A sostegno del “Re sòla” torna l’intervista all’imparziale Renzi
DI DANIELA RANIERI
Allo stadio terminale in cui è ridotta in Francia la presidenza Macron, chi possiamo intervistare per analizzare in modo lucido e imparziale i motivi del fallimento del governo Barnier costruito a tavolino dallo stesso Macron e magari, perché no, dargli anche qualche consiglio per risollevarsi e sbaragliare l’opposizione di destra e sinistra unite contro di lui? Ma è naturale: Renzi!
Su Repubblica, ieri, la consueta pagina di intervista al politico più perdente del globo era tutta un elogio del Re Sòla: “La storia un giorno sarà gentile con Emmanuel Macron che per due volte è riuscito a impedire l’affermazione di Marine Le Pen”. Come no: infatti, dopo aver perso le Europee prendendo la metà dei voti della Le Pen arrivata prima, Macron ha sciolto l’Assemblea nazionale e ha costretto i francesi ad andare a elezioni, dove il Rassemblement National di Le Pen è arrivato primo al primo turno; al ballottaggio, nonostante gli appelli disperati di Macron allo “spirito repubblicano contro il fascismo” e contro la “sinistra antisemita”, ha vinto il Nuovo Fronte popolare, l’unione delle sinistre capeggiate da La France Insoumise di Mélenchon, mentre il genio dell’Eliseo è riuscito nella formidabile impresa di arrivare secondo e perdere 86 seggi, e Mélenchon e Le Pen ne hanno guadagnati rispettivamente 49 e 53. Se non è una doppia vittoria questa. Adesso l’intervista di Renzi, il colpo di grazia: “Voi vi sentite ancora?”, gli domanda Concetto Vecchio, e lui: “Non come prima”, il che spiega forse perché Macron è arrivato solo secondo e non quindicesimo, ma interpellato circa la popolarità a picco del presidente odiato dal 60% dei francesi, Renzi insegna: “La popolarità di Macron è stata bassa anche nella prima legislatura”, a riprova che ormai la democrazia è spartizione del potere come cassaforte del Capitale, non certo potere del popolo come la mera etimologia potrebbe far pensare e la Costituzione italiana indurrebbe scioccamente a credere. Anzi, meno voti si hanno meglio è: “Era al 9% nel 2019, appena due anni dopo la prima vittoria. In Italia l’avrebbero cacciato subito, il sistema francese invece gli concede cinque anni garantiti. Lo sfrutti per cercare di recuperare consensi”, infatti Macron si avvicina asintoticamente al 2%, che sarebbe la perfezione. Oppenheimer ha inventato la bomba atomica, Renzi ha inventato Italia viva, posto che i superstiti di Hiroshima erano forse di più dei suoi elettori, il che gli dà agio di sermoneggiare: a Parigi “avrebbero bisogno di un’expertise italiana”, così davvero i francesi rifanno la lama alla ghigliottina. Infatti Macron ha nominato primo ministro Michel Barnier, esponente di Les Républicains, il partito di destra arrivato ultimo alle elezioni col 6,5%, ed è andata benissimo.

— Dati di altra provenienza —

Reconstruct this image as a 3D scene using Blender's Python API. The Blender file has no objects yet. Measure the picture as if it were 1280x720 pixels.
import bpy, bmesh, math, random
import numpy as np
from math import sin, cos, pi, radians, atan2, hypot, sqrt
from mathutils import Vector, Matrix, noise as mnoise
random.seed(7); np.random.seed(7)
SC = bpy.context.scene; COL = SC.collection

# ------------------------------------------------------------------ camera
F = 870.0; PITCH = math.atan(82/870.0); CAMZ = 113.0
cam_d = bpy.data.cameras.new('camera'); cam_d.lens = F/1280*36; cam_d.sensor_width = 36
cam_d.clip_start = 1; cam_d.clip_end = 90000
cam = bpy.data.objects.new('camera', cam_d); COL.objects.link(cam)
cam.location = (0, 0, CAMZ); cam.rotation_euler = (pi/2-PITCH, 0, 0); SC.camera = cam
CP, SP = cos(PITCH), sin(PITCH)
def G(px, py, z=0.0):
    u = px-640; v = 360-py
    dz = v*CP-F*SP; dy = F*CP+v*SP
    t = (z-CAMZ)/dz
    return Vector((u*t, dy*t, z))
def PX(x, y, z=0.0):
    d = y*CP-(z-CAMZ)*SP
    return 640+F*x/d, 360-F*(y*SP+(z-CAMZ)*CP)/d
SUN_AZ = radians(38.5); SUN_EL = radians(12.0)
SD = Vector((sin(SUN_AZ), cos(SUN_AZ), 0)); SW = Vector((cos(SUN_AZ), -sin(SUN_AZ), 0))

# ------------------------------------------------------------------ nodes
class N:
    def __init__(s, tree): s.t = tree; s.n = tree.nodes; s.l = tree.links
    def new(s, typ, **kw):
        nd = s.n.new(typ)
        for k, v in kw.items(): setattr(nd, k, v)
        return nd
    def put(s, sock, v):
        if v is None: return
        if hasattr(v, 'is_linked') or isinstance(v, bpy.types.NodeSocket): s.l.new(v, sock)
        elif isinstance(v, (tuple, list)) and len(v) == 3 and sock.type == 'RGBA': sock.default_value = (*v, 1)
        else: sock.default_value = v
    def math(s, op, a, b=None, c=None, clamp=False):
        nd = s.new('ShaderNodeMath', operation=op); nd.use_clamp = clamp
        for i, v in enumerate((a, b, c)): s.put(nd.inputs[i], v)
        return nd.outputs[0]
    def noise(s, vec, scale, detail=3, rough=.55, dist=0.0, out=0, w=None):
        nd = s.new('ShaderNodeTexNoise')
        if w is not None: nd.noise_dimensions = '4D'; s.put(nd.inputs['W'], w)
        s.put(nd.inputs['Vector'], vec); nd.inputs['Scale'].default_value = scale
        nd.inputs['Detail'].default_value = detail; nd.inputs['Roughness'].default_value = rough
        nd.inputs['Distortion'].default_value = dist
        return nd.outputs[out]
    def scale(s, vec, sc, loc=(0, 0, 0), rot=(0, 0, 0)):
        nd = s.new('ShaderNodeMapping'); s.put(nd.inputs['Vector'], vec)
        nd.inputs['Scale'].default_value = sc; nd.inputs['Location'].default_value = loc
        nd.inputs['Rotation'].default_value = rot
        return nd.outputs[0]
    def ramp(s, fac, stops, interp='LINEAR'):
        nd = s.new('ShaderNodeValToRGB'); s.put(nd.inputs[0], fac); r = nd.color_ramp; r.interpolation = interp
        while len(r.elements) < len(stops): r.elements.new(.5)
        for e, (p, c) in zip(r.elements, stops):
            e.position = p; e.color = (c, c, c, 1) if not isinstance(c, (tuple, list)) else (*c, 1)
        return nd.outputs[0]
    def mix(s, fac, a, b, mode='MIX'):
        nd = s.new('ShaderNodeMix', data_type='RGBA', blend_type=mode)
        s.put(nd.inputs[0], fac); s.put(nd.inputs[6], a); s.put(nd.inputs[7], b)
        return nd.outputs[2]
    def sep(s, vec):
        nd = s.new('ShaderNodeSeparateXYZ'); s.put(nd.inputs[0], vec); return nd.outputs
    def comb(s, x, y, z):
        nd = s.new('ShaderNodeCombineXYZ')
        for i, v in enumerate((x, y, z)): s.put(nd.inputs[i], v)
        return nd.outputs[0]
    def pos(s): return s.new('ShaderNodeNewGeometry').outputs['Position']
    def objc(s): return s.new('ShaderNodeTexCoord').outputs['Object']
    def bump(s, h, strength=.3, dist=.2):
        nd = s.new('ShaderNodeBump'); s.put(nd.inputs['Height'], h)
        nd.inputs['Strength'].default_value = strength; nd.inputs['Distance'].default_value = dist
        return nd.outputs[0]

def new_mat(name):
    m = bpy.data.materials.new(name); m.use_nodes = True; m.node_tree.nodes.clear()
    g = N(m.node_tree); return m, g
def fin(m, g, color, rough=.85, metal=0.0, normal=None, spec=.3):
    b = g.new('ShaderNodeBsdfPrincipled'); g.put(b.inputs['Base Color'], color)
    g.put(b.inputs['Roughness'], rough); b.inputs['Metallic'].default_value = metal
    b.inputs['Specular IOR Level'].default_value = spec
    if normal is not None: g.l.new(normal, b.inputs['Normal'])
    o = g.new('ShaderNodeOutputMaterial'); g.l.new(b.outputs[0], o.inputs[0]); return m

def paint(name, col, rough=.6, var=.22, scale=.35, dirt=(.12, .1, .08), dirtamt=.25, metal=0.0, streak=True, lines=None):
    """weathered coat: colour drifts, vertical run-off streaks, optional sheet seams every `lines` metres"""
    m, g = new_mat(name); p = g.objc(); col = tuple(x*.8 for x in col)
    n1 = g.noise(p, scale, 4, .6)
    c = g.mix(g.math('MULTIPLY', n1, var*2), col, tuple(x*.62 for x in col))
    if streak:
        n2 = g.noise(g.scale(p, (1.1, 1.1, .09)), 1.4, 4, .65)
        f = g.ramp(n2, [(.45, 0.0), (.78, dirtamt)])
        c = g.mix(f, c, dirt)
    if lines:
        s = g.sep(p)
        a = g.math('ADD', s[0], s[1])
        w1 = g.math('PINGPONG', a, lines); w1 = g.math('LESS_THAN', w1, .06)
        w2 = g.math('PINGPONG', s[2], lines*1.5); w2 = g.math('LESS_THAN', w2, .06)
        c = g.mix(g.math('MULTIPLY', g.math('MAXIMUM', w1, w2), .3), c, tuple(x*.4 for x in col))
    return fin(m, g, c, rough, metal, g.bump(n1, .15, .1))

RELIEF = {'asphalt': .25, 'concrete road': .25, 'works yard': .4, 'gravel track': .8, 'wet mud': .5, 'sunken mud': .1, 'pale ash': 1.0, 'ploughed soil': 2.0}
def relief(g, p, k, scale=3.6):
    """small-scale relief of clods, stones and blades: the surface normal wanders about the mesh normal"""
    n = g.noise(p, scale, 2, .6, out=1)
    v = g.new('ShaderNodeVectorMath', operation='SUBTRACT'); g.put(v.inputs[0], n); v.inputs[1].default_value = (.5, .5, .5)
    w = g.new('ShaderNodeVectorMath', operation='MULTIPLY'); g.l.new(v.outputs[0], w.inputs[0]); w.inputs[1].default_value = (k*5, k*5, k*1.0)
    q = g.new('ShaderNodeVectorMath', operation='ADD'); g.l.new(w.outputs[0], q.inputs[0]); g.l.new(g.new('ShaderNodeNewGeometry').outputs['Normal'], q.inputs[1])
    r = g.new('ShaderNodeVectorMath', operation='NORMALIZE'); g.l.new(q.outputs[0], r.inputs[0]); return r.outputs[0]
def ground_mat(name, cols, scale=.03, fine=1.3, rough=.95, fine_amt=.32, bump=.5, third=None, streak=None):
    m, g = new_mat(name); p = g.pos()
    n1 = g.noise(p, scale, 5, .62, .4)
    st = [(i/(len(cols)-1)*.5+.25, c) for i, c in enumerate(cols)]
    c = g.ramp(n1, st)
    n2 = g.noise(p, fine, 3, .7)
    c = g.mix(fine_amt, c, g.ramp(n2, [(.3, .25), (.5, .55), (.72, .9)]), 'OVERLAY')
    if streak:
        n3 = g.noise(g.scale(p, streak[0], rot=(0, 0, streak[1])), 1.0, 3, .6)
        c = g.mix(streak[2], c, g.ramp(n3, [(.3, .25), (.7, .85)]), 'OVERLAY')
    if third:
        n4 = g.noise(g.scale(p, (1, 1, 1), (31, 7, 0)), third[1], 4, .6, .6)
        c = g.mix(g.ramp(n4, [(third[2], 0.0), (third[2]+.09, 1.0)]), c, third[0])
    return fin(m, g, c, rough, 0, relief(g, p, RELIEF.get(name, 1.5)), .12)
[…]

Poi è tutto renzismo, cioè calembour, frittura, paranza semantica: “Paradosso: si vince al centro, non vince il centro”, il che vuol dire che si è accorto che non paga fingere di essere “il Centro” o “Terzo Polo”, come si faceva chiamare tempo fa essendo sesto, ma converrebbe occupare abusivamente un posto di destra o di sinistra (è uguale) e prendere i voti dei moderati, operazione che tanta fortuna gli ha portato. Ribaltamento sublime della realtà: “È ancora macroniano?”. “Sono orgoglioso che la nostra esperienza del 2014-2016 abbia ispirato Macron”, di cui lui imitava pure i pranzi al sacco in maniche di camicia bianca, “e che il suo riformismo abbia frenato le destre. Questo resterà negli annali”, o almeno nei manuali su come si rovina un Paese. Vecchio: “Gli consiglia di lasciare?”. Ma figuriamoci: “No, perché è proprio quello che vuole Le Pen, che così si prenderebbe la Francia”, che evidentemente preferisce la fascista al ragazzo-spazzola dei Mercati. “Resti al suo posto fino al 2027. Spero che il mio amico Francois Bayrou diventi premier”, così sappiamo anche il nome del prossimo premier francese che cadrà miseramente nella cenere.